February 1982


Robert F. Turner

When brethren objectively appraise differences among "us," and discuss the means of unity, we hear repeatedly of the need for "communication." Everyone seems to understand there can be no working together, no getting to the bottom of "issues", no righting of wrongs, without communication. But do we desire communication strongly enough to do what it takes to achieve it?

To communicate, we must speak TO one another, not AT one another. The "other" party must be treated as a person — if you can take the truth — must be treated as you would like to be treated (Matt. 7:12).

We must listen in order to effectively communicate; and listen for something more than some "slip" by which we can form a polemic trap and polish our ego. We must understand the other's point of view — to teach him the truth we have, or (must I say it?) to learn the truth he has.

We must distinguish between our convictions, and absolute TRUTH. My concepts are NOT the divine standard. TRUTH is absolute, and all who know truth know the same things; but my convictions are based upon my relative knowledge of truth. I must learn to act upon my convictions, while continuing to study the truth standard higher than man. Strength, not weakness, makes one seek for more truth.

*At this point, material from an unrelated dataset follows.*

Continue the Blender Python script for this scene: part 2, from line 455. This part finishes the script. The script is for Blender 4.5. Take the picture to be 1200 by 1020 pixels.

Communication that will produce Bible unity is not a conference of men, hammering out a position acceptable to all delegates. It is a pooling of minds that look to God's word for HIS "position" stated in inspired revelation. Both "sides" must be seeking TRUTH — something higher than and apart from both. I cannot ask you to come to me; you must not ask me to come to you. We must both be of the disposition to go to God.

And communication requires TRUST. That grows slowly, once a break has been made. It is rebuilt with small pieces of fairness, objectivity, and considerate treatment of one another. It must begin with self-examination — a willingness to see our own weakness. We must trust one another when we are convinced the other trusts in God.